** GIVEN INSTRUCTION **
Wherever the string "script" appears, copy the whole line.
━━━━━ EXTRACTED INFORMATION ━━━━━
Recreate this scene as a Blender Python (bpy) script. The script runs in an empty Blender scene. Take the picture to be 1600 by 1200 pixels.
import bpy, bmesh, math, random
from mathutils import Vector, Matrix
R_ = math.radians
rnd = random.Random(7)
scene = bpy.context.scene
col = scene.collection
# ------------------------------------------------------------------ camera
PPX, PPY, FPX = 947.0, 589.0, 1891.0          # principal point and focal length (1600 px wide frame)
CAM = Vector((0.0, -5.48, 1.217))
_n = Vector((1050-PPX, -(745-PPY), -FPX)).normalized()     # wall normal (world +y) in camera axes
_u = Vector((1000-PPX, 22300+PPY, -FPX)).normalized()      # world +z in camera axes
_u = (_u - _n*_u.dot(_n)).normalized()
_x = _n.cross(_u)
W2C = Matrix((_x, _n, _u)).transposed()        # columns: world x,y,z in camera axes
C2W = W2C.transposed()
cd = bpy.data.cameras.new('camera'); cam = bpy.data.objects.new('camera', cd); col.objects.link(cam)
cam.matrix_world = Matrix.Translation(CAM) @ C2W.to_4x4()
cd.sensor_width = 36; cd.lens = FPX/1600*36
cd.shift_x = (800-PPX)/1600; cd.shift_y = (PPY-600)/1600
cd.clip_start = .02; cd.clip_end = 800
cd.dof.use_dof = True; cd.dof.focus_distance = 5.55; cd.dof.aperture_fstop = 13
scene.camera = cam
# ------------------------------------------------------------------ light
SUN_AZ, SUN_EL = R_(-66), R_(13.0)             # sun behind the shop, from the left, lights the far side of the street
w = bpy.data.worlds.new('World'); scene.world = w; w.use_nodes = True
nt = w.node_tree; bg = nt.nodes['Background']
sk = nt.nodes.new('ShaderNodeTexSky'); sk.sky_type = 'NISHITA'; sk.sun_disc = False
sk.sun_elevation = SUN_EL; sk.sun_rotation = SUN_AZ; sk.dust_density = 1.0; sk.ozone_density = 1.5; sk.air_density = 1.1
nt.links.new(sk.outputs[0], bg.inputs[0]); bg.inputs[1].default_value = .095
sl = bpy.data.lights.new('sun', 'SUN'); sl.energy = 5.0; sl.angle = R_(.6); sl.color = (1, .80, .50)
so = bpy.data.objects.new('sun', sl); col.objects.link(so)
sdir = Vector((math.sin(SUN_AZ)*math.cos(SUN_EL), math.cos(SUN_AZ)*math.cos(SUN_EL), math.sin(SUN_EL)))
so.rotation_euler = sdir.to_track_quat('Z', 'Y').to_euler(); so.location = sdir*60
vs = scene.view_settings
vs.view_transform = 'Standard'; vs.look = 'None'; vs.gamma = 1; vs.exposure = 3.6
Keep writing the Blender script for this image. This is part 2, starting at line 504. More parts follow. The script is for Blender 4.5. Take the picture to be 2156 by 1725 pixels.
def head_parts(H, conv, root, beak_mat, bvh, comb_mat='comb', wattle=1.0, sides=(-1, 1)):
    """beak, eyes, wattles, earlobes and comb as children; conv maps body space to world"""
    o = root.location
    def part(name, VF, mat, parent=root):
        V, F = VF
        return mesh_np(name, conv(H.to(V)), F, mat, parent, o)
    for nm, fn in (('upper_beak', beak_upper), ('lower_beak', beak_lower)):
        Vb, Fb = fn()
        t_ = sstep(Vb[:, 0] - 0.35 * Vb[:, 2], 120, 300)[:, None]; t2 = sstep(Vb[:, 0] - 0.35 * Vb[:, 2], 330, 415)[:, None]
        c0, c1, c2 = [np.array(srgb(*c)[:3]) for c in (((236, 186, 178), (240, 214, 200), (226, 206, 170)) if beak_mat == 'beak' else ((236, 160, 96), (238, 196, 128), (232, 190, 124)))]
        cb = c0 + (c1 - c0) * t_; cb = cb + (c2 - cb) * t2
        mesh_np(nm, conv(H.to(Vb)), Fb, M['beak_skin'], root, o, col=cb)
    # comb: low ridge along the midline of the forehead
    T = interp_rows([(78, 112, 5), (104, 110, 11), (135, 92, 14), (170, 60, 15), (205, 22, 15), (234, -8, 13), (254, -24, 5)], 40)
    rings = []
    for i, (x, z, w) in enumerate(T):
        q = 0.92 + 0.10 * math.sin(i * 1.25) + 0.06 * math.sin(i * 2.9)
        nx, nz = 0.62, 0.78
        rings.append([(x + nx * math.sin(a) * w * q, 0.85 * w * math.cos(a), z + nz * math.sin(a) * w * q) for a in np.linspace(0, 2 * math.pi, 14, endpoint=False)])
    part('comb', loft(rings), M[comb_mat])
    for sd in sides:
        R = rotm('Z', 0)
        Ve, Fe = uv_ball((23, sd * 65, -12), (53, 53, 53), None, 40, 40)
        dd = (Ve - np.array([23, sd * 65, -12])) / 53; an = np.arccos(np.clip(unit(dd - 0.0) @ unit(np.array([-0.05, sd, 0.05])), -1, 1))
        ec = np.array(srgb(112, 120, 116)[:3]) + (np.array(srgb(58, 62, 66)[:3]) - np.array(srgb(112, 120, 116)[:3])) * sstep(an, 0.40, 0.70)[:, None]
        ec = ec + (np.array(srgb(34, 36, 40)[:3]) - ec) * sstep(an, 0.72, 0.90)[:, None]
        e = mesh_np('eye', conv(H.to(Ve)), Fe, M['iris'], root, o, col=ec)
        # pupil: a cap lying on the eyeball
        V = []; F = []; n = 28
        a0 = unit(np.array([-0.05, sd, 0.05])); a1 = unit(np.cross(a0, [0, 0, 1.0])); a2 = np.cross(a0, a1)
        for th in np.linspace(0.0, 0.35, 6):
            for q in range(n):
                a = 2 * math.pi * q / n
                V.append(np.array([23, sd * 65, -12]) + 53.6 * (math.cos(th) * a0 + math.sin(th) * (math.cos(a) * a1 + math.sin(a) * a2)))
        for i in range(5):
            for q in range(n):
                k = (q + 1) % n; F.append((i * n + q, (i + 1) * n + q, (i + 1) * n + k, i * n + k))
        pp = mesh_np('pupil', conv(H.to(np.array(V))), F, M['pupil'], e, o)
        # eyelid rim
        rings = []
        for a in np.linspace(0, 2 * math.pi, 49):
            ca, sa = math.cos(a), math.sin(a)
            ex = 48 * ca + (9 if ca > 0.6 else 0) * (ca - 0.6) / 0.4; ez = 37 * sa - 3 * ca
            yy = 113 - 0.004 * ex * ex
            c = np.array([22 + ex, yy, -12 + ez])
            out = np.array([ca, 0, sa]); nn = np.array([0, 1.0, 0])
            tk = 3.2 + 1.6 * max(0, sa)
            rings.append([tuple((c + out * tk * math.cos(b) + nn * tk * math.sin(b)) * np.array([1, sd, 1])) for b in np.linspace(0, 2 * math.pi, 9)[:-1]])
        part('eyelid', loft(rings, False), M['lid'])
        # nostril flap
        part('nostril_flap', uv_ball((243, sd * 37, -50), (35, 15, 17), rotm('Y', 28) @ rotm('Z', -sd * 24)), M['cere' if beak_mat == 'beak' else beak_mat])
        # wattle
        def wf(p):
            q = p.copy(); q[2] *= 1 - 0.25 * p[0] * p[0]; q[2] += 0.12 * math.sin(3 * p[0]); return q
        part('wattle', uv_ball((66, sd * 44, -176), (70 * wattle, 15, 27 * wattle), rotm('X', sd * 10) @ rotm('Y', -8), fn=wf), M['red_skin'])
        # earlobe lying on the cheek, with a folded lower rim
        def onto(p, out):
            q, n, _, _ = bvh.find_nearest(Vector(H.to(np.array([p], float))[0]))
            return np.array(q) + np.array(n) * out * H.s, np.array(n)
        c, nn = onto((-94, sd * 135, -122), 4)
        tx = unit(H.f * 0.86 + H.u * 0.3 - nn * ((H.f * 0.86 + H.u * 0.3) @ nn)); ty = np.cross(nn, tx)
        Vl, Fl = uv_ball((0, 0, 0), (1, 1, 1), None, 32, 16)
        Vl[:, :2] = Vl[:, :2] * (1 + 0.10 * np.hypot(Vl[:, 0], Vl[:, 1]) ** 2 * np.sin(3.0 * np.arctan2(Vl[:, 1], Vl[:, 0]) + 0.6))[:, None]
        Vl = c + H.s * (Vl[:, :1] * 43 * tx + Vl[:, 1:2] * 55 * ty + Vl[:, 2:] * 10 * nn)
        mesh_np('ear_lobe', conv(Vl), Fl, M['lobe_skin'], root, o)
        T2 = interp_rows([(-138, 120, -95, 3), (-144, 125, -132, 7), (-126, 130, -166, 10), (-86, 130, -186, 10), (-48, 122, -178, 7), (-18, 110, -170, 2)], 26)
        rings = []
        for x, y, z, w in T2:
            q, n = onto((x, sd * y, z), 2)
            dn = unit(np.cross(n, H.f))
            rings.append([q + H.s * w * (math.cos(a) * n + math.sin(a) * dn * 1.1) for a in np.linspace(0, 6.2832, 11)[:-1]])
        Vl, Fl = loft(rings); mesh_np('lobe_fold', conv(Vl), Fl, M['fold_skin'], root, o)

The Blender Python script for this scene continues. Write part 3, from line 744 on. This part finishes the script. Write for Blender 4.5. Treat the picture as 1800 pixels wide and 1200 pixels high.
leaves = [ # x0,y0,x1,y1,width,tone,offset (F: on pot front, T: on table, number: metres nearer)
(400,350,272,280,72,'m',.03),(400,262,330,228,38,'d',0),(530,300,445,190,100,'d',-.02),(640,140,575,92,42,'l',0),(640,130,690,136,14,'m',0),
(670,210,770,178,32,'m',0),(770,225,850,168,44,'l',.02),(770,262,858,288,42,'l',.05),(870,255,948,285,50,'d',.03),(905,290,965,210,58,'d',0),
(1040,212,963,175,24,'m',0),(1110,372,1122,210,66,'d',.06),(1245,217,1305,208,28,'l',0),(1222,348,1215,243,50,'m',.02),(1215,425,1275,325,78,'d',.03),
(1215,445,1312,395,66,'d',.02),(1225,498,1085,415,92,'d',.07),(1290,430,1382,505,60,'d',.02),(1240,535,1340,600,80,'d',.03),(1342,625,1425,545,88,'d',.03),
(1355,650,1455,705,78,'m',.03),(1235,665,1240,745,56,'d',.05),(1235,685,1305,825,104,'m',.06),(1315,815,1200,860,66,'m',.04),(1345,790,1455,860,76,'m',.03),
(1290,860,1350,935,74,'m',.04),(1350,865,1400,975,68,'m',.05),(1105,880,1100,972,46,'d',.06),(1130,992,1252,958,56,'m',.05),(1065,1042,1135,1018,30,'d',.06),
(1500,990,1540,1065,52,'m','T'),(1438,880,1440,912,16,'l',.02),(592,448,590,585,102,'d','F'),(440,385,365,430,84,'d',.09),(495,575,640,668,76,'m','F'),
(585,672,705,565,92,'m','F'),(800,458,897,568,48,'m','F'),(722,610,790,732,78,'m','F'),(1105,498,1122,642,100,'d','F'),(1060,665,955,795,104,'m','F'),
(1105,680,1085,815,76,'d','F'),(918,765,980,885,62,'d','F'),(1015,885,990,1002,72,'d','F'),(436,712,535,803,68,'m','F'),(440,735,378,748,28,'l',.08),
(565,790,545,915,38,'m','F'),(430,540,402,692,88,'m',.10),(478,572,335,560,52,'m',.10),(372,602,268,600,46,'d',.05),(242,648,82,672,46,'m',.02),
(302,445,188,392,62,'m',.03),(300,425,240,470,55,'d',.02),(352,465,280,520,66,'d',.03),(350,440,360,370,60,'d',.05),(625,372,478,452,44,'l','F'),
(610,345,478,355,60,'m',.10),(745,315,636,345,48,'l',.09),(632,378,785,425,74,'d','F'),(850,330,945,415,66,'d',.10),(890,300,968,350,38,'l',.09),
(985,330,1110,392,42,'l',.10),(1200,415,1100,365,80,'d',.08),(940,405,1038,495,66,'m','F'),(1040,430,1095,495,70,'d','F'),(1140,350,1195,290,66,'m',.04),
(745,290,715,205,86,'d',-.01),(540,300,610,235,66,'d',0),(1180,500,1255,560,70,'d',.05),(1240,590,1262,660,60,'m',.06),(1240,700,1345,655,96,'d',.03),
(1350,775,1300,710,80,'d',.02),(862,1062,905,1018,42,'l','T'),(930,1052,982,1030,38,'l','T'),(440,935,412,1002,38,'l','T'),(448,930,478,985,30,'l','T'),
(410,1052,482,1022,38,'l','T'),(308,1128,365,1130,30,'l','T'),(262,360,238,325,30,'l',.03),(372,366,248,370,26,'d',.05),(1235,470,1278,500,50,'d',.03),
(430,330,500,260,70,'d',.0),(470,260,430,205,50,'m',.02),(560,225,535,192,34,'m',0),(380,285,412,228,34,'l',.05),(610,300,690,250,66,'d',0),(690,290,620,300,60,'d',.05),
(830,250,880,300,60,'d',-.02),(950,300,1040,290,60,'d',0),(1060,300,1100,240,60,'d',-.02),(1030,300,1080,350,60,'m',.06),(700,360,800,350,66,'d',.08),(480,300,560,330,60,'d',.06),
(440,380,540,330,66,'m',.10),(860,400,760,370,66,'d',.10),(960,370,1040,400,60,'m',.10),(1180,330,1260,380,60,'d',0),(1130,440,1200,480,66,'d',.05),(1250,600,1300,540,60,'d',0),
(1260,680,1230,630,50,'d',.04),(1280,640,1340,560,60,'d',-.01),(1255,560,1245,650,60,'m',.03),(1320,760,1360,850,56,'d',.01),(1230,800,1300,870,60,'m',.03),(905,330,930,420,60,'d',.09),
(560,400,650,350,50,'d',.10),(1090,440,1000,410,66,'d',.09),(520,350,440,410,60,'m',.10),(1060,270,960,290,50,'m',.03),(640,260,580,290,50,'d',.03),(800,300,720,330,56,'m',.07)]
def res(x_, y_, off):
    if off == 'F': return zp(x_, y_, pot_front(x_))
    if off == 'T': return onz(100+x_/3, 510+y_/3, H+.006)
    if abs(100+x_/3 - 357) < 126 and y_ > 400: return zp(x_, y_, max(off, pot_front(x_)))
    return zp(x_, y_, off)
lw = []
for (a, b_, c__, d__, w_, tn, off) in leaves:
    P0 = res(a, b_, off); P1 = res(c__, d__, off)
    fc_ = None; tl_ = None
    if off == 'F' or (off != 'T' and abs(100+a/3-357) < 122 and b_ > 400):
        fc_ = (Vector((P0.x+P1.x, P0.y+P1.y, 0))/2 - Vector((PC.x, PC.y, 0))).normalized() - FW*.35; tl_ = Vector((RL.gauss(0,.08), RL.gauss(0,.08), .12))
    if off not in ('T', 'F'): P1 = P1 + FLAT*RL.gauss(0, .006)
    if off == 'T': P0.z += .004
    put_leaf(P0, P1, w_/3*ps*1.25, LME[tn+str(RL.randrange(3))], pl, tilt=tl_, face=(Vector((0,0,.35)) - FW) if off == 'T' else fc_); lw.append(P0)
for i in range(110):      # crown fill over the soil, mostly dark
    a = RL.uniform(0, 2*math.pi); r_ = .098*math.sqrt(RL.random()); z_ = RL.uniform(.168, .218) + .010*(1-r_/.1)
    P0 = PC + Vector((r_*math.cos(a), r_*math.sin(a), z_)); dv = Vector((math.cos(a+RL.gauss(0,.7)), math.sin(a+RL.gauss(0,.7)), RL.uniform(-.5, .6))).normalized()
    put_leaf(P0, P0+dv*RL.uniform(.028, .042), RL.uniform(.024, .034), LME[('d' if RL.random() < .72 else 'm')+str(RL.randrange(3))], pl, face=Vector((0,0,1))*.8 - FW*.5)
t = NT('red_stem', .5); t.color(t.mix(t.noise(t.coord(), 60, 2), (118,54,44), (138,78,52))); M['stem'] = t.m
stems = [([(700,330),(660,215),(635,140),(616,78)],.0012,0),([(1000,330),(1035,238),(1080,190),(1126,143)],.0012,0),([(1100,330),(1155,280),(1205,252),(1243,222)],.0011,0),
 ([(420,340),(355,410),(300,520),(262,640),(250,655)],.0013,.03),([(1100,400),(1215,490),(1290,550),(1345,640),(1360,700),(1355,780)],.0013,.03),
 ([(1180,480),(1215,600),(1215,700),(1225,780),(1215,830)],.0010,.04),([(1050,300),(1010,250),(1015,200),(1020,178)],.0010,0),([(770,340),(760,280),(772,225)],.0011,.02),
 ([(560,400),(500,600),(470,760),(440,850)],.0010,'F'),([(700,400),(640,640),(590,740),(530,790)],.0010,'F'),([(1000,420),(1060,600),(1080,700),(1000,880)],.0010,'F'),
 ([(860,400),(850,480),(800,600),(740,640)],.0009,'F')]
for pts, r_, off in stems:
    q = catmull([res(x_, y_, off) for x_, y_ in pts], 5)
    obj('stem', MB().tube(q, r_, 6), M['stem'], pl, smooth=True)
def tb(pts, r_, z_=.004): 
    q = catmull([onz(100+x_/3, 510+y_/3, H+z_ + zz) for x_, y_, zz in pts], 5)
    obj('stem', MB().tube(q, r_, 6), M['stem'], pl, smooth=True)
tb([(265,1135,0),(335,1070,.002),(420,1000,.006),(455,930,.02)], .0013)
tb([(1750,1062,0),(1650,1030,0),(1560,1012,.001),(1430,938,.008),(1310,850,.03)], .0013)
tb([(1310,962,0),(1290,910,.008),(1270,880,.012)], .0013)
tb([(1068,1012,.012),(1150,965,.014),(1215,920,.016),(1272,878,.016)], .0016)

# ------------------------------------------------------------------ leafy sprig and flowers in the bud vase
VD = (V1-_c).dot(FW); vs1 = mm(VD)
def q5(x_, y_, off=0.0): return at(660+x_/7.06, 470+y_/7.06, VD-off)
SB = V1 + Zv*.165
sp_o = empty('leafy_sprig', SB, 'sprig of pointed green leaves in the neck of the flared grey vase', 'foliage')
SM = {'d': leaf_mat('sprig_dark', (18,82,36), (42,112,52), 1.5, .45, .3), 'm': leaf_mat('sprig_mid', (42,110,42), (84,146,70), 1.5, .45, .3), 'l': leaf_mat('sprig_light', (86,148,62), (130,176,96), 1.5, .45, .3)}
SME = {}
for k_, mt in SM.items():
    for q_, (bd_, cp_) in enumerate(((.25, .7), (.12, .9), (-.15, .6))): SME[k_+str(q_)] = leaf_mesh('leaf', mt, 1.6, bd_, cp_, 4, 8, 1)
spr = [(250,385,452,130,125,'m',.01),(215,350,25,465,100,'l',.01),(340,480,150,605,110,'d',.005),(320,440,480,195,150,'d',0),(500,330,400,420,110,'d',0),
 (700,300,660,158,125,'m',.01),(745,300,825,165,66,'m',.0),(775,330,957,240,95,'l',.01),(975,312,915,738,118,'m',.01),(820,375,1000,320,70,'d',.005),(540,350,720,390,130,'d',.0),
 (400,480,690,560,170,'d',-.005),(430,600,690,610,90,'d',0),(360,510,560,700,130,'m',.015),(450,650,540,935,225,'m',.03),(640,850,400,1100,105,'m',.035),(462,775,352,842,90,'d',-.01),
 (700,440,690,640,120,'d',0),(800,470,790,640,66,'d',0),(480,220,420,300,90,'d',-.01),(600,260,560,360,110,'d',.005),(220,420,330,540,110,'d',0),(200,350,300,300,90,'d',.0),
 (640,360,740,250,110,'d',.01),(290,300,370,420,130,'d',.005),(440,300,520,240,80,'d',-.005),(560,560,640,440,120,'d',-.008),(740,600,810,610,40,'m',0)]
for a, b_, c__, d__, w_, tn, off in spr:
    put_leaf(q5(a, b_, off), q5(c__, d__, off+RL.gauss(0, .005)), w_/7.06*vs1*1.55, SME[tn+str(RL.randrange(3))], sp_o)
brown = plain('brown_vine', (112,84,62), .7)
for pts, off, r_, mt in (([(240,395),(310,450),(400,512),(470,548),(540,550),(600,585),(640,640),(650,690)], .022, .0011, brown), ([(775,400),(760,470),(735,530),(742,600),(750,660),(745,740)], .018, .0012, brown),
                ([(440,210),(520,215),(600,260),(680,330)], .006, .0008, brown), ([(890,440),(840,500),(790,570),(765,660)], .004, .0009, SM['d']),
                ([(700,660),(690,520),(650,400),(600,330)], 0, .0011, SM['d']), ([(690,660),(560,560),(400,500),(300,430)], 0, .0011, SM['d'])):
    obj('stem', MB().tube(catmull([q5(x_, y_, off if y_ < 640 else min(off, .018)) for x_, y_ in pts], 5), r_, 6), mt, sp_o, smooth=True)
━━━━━
** FULL OUTPUT **
Recreate this scene as a Blender Python (bpy) script. The script runs in an empty Blender scene. Take the picture to be 1600 by 1200 pixels.
Keep writing the Blender script for this image. This is part 2, starting at line 504. More parts follow. The script is for Blender 4.5. Take the picture to be 2156 by 1725 pixels.
The Blender Python script for this scene continues. Write part 3, from line 744 on. This part finishes the script. Write for Blender 4.5. Treat the picture as 1800 pixels wide and 1200 pixels high.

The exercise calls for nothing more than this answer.